» Prompt: Where a line contains the word "Blender", copy that line.

● ● ● ● ●

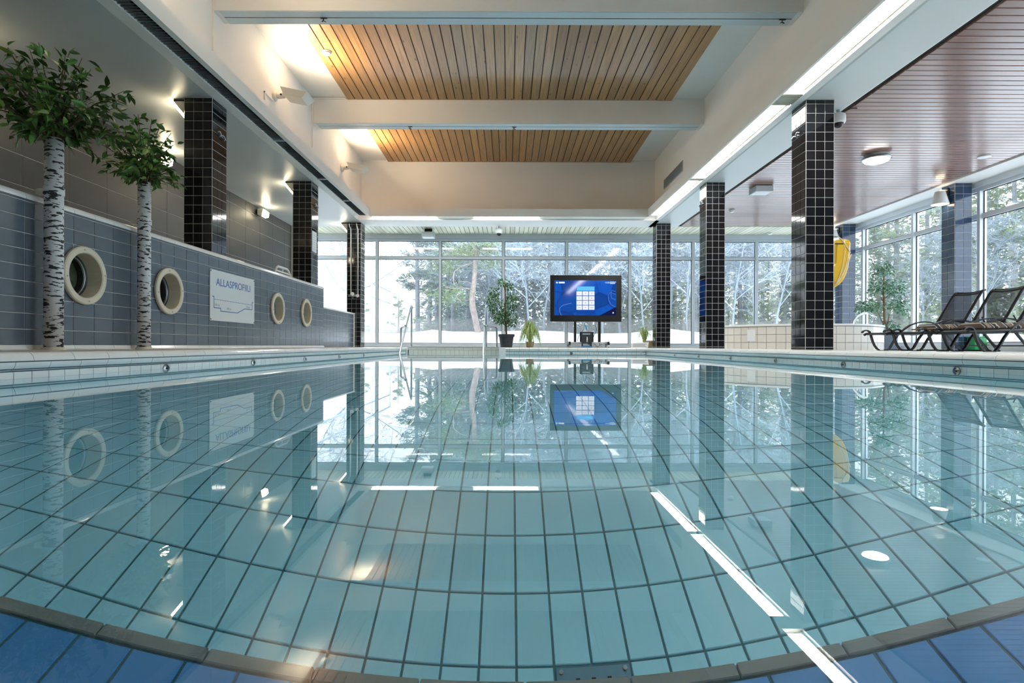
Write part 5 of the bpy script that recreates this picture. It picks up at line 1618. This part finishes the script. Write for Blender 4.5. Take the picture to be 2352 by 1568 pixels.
M_FROST = mat('frosted_twigs', (0.48, 0.56, 0.64), 0.8, noise=(3, 0.12))
M_FROST2 = mat('frosted_twigs_grey', (0.30, 0.36, 0.42), 0.8, noise=(3, 0.15))
M_BARK = mat('pine_bark_pink', (0.38, 0.30, 0.275), 0.85, noise=(7, 0.3))
M_BARKGREY = mat('grey_bark', (0.20, 0.215, 0.24), 0.9, noise=(6, 0.3))
def needles(name, c):
    m, nt, b = _nt(name)
    N, L = nt.nodes, nt.links
    tc = N.new('ShaderNodeTexCoord'); n = N.new('ShaderNodeTexNoise'); n.inputs['Scale'].default_value = 1.3; n.inputs['Detail'].default_value = 4
    L.new(tc.outputs['Object'], n.inputs['Vector'])
    r = ramp(N, [(0.30, tuple(q * 0.6 for q in c)), (0.50, c), (0.68, (0.27, 0.35, 0.36))])
    L.new(n.outputs['Fac'], r.inputs['Fac']); L.new(r.outputs['Color'], b.inputs['Base Color'])
    b.inputs['Roughness'].default_value = 0.7
    return m
M_NEEDLE = needles('spruce_needles', (0.085, 0.15, 0.13))
M_NEEDLE2 = needles('pine_needles', (0.22, 0.29, 0.12))

def twig_tree(seed, h, spread):
    """bare frosted tree: forking tapering tubes"""
    rng = random.Random(seed)
    trunk, twigs = MB(), MB()
    def grow(p, d, L, r, lvl):
        pts = [p]; q = p; dd = d.copy()
        n = 4 if lvl < 2 else 3
        for i in range(n):
            dd = (dd + Vector((rng.gauss(0, .14), rng.gauss(0, .14), rng.gauss(0, .10) + (0.05 if lvl < 2 else -0.05)))).normalized()
            q = q + dd * (L / n); pts.append(q)
        rs = [r * (1 - 0.55 * i / n) for i in range(n + 1)]
        (trunk if lvl < 1 else twigs).tube(pts, rs, 6 if lvl < 1 else 3, cap=False)
        if lvl >= 4:
            return
        k = (11, 8, 6, 4)[lvl]
        for j in range(k):
            f = (0.28 if lvl == 0 else 0.15) + 0.8 * (j + rng.random()) / k
            i = min(int(f * n), n - 1)
            b = pts[i].lerp(pts[i + 1], f * n - i if f * n - i <= 1 else 1)
            side = Vector((rng.gauss(0, 1), rng.gauss(0, 1), rng.uniform(-0.2, 0.8))).normalized()
            nd = (dd * 0.55 + side * spread).normalized()
            grow(b, nd, L * rng.uniform(0.42, 0.62), max(rs[i] * 0.5, 0.0055), lvl + 1)
    grow(Vector((0, 0, -0.2)), Vector((rng.uniform(-.1, .1), rng.uniform(-.1, .1), 1)).normalized(), h, 0.05, 0)
    return trunk, twigs

def conifer(seed, h, R, dens=1.0, bare=0.08, tuft=0.34):
    rng = random.Random(seed)
    trunk, leaf = MB(), MB()
    trunk.tube([(0, 0, -0.3), (0.03, 0, h * 0.5), (0, 0, h)], [0.13, 0.08, 0.02], 7)
    lev = int(h * 3.2)
    for i in range(lev):
        f = bare + (1 - bare) * i / lev
        z = h * f
        rr = R * (1 - f) ** 0.75 * rng.uniform(0.75, 1.1) + 0.12
        nb = max(4, int(7 * dens))
        for j in range(nb):
            az = rng.uniform(0, 2 * math.pi)
            dx, dy = math.cos(az), math.sin(az)
            n = max(3, int(rr / 0.16))
            for k in range(n):
                g = (k + rng.random()) / n
                if g < 0.18:
                    continue
                c = Vector((dx * rr * g, dy * rr * g, z - 0.30 * rr * g * g + rng.uniform(-.10, .10)))
                for s in range(2):
                    d = Vector((dx * 0.8 + rng.gauss(0, .6), dy * 0.8 + rng.gauss(0, .6), rng.gauss(-0.15, .35))).normalized()
                    sd = d.cross(Vector((rng.gauss(0, 1), rng.gauss(0, 1), rng.gauss(0, 1)))).normalized()
                    L = tuft * rng.uniform(0.5, 1.1)
                    leaf.add([tuple(c - sd * L * 0.14), tuple(c + sd * L * 0.14), tuple(c + d * L)], [(0, 1, 2)])
    return trunk, leaf

def pine(seed, h, R, bare=0.35):
    """open pine: bare lower trunk, clumped crown"""
    rng = random.Random(seed)
    trunk, leaf = MB(), MB()
    lean = rng.uniform(-.05, .05)
    trunk.tube([(0, 0, -0.3), (lean * h * .3, 0, h * .4), (lean * h, 0, h)], [0.14, 0.11, 0.03], 7)
    for i in range(int(20 * h / 9)):
        f = bare + (1 - bare) * rng.random()
        az = rng.uniform(0, 2 * math.pi); rr = R * (1 - 0.6 * (f - bare) / (1 - bare)) * rng.uniform(0.5, 1.05)
        tip = Vector((lean * h * f + math.cos(az) * rr, math.sin(az) * rr, h * f + rng.uniform(-0.1, 0.5)))
        a = Vector((lean * h * f, 0, h * f - 0.2))
        trunk.tube([a, a.lerp(tip, .5) + Vector((0, 0, .1)), tip], [0.035, 0.022, 0.01], 4, cap=False)
        for c in range(4):
            cc = a.lerp(tip, 0.45 + 0.6 * c / 3) + Vector((rng.uniform(-.2, .2), rng.uniform(-.2, .2), rng.uniform(-.05, .25)))
            for s in range(46):
                d = Vector((rng.gauss(0, 1), rng.gauss(0, 1), rng.gauss(0.15, .6))).normalized()
                sd = d.orthogonal().normalized()
                b = cc + Vector((rng.gauss(0, .16), rng.gauss(0, .16), rng.gauss(0, .08)))
                L = rng.uniform(0.14, 0.30)
                leaf.add([tuple(b - sd * L * .12), tuple(b + sd * L * .12), tuple(b + d * L)], [(0, 1, 2)])
    return trunk, leaf

def kind_of_tree(fn, name, m1, m2, n1, n2):
    a, b = fn
    return (a.mesh(n1, m1, True), b.mesh(n2, m2), name, n1, n2)
KINDS_T = {
    'b0': kind_of_tree(twig_tree(1, 6.5, 0.75), 'frosted_tree', M_FROST2, M_FROST, 'trunk', 'twigs'),
    'b1': kind_of_tree(twig_tree(2, 5.6, 0.9), 'frosted_tree', M_FROST2, M_FROST, 'trunk', 'twigs'),
    'b2': kind_of_tree(twig_tree(7, 4.2, 1.0), 'frosted_tree', M_FROST2, M_FROST2, 'trunk', 'twigs'),
    's0': kind_of_tree(conifer(3, 9.5, 1.9), 'spruce_tree', M_BARKGREY, M_NEEDLE, 'trunk', 'foliage'),
    's1': kind_of_tree(conifer(4, 8.2, 2.2, 0.9), 'spruce_tree', M_BARKGREY, M_NEEDLE, 'trunk', 'foliage'),
    's2': kind_of_tree(conifer(5, 9.0, 2.3, 1.1), 'spruce_tree', M_BARKGREY, M_NEEDLE2, 'trunk', 'foliage'),
    'p0': kind_of_tree(pine(8, 9.0, 1.8), 'pine_tree', M_BARKGREY, M_NEEDLE, 'trunk', 'foliage'),
    'p1': kind_of_tree(pine(9, 8.0, 2.0, 0.12), 'pine_tree', M_BARKGREY, M_NEEDLE2, 'trunk', 'foliage'),
}
def plant_tree(kind, x, y, s, rz, label, group):
    a, b, name, n1, n2 = KINDS_T[kind]
    t = thing(name, (x, y, GZ), label, 'tree', group)
    for me, nm in ((a, n1), (b, n2)):
        o = bpy.data.objects.new(nm, me); COL.objects.link(o); o.parent = t
        if nm in ('twigs', 'foliage'):
            o['kind'] = 'stuff'
    t.rotation_euler = (0, 0, rz)
    t.scale = (s, s, s)
    return t

rng = random.Random(42)
G1, G2, G3, G4 = 'frosted bare trees beyond the end windows', 'dark evergreens behind the frosted trees', 'evergreens outside the right windows', 'distant forest edge'
ORD = ('first', 'second', 'third', 'fourth', 'fifth', 'sixth', 'seventh', 'eighth', 'ninth', 'tenth', 'eleventh', 'twelfth', 'thirteenth', 'fourteenth', 'fifteenth', 'sixteenth', 'seventeenth')
FR = sorted((1175, 1205, 1245, 1290, 1335, 1385, 1430, 1475, 1530, 1580, 1640, 1690, 1735, 1780, 1120, 1065, 1150))
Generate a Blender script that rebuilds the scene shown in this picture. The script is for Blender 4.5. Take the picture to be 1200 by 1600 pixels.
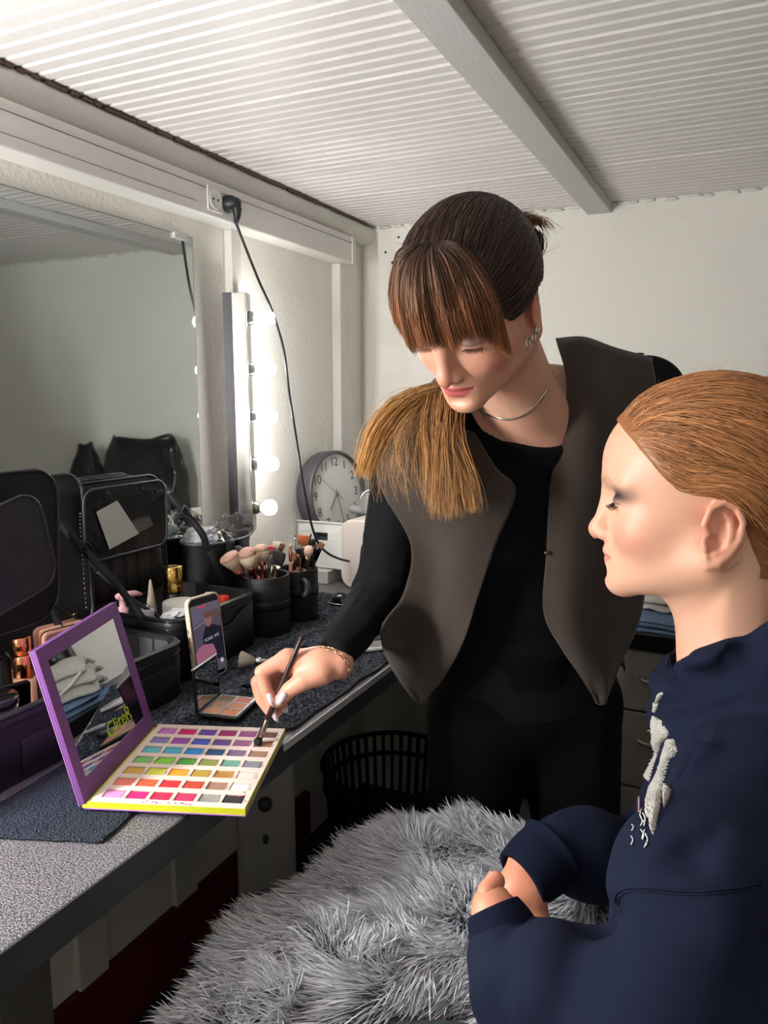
import bpy, math, random
import numpy as np
from mathutils import Vector, Matrix
random.seed(7); rng = np.random.default_rng(7)
SC = bpy.context.scene
for o in list(bpy.data.objects): bpy.data.objects.remove(o)
# ---------------------------------------------------------------- camera
CAM = np.array([1.162, 0.0, 1.35]); PITCH = math.radians(8.45); YAW = math.radians(25.2); FPX = 1213.0
cd = bpy.data.cameras.new('camera'); cam = bpy.data.objects.new('camera', cd); SC.collection.objects.link(cam)
cam.location = CAM; cam.rotation_euler = (math.pi/2-PITCH, 0, YAW)
cd.sensor_fit = 'VERTICAL'; cd.sensor_height = 32.0; cd.lens = 32.0*FPX/1600.0; cd.clip_start = .02
SC.camera = cam
# ---------------------------------------------------------------- world, exposure
w = bpy.data.worlds.new('world'); SC.world = w; w.use_nodes = True
w.node_tree.nodes['Background'].inputs[0].default_value = (.8, .85, 1, 1)
w.node_tree.nodes['Background'].inputs[1].default_value = .05
vs = SC.view_settings; vs.view_transform = 'Standard'; vs.look = 'None'; vs.gamma = 1; vs.use_curve_mapping = False
vs.exposure = 0.28
BULB = 52.0          # emission strength of the cold mirror bulbs
BULB_NEAR = 570.0    # bulbs of the bar outside the frame, at the near end of the mirror
SC.cycles.max_bounces = 8
# added fill light without a fixture, behind and to the right of the camera
la = bpy.data.lights.new('added_fill_light', 'AREA'); la.shape = 'RECTANGLE'; la.size = .9; la.size_y = .5; la.energy = 1.0; la.color = (1, .965, .92)
lo = bpy.data.objects.new('added_fill_light', la); SC.collection.objects.link(lo); lo.location = (1.55, -.75, 1.80); lo.rotation_euler = (math.radians(38), 0, math.radians(10))
# ---------------------------------------------------------------- helpers
COL = SC.collection
def S(*c): return tuple(((x/255)/12.92 if x/255 <= .04045 else ((x/255+.055)/1.055)**2.4) for x in c)
MATS = {}
def mat(name, col=(.5,.5,.5), rough=.5, metal=0, bump=0, bscale=200, var=0, vscale=8, attr=None, trans=0, emit=0, ior=1.45,
        coat=0, sheen=0, sss=0, ecol=None, spec=.5, bdist=.002, alpha=1, btype='NOISE', stretch=None):
    if name in MATS: return MATS[name]
    m = bpy.data.materials.new(name); m.use_nodes = True; nt = m.node_tree; N = nt.nodes; L = nt.links
    p = N['Principled BSDF']; I = p.inputs
    I['Roughness'].default_value = rough; I['Metallic'].default_value = metal
    I['Specular IOR Level'].default_value = spec
    I['Transmission Weight'].default_value = trans; I['IOR'].default_value = ior
    I['Coat Weight'].default_value = coat; I['Sheen Weight'].default_value = sheen; I['Alpha'].default_value = alpha
    if sss: I['Subsurface Weight'].default_value = sss; I['Subsurface Radius'].default_value = (.9,.35,.2); I['Subsurface Scale'].default_value = .006
    if emit: I['Emission Strength'].default_value = emit; I['Emission Color'].default_value = (*(ecol or col), 1)
    I['Base Color'].default_value = (*col, 1)
    tc = N.new('ShaderNodeTexCoord'); src = tc.outputs['Object']
    if stretch:
        mp = N.new('ShaderNodeMapping'); mp.inputs['Scale'].default_value = stretch; L.new(src, mp.inputs[0]); src = mp.outputs[0]
    csock = None
    if attr:
        a = N.new('ShaderNodeAttribute'); a.attribute_name = attr; csock = a.outputs['Color']; L.new(csock, I['Base Color'])
    if var:
        n = N.new('ShaderNodeTexNoise'); n.inputs['Scale'].default_value = vscale; n.inputs['Detail'].default_value = 5
        L.new(src, n.inputs['Vector'])
        r = N.new('ShaderNodeMapRange'); r.inputs['From Min'].default_value = .3; r.inputs['From Max'].default_value = .7
        r.inputs['To Min'].default_value = 1-var; r.inputs['To Max'].default_value = 1+var; L.new(n.outputs['Fac'], r.inputs['Value'])
        mx = N.new('ShaderNodeVectorMath'); mx.operation = 'SCALE'; L.new(r.outputs[0], mx.inputs['Scale'])
        if csock: L.new(csock, mx.inputs[0])
        else: mx.inputs[0].default_value = col
        L.new(mx.outputs[0], I['Base Color'])
    if bump:
        if btype == 'NOISE':
            b = N.new('ShaderNodeTexNoise'); b.inputs['Detail'].default_value = 4
        else:
            b = N.new('ShaderNodeTexVoronoi')
        b.inputs['Scale'].default_value = bscale; L.new(src, b.inputs['Vector'])
        bm_ = N.new('ShaderNodeBump'); bm_.inputs['Strength'].default_value = bump; bm_.inputs['Distance'].default_value = bdist
        L.new(b.outputs[0], bm_.inputs['Height']); L.new(bm_.outputs[0], I['Normal'])
    MATS[name] = m; return m
def link(o, parent=None):
    COL.objects.link(o)
    if parent: o.parent = parent
    return o
def tag(o, label=None, cat=None, group=None, kind=None):
    if label: o['label'] = label
    if cat: o['category'] = cat
    if group: o['group'] = group
    if kind: o['kind'] = kind
    return o
def thing(name, label, cat, loc=(0,0,0), rz=0, group=None):
    o = bpy.data.objects.new(name, None); o.empty_display_size = .02; link(o)
    o.location = loc; o.rotation_euler = (0,0,rz); return tag(o, label, cat, group)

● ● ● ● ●

» Exercise answer:
Write part 5 of the bpy script that recreates this picture. It picks up at line 1618. This part finishes the script. Write for Blender 4.5. Take the picture to be 2352 by 1568 pixels.
Generate a Blender script that rebuilds the scene shown in this picture. The script is for Blender 4.5. Take the picture to be 1200 by 1600 pixels.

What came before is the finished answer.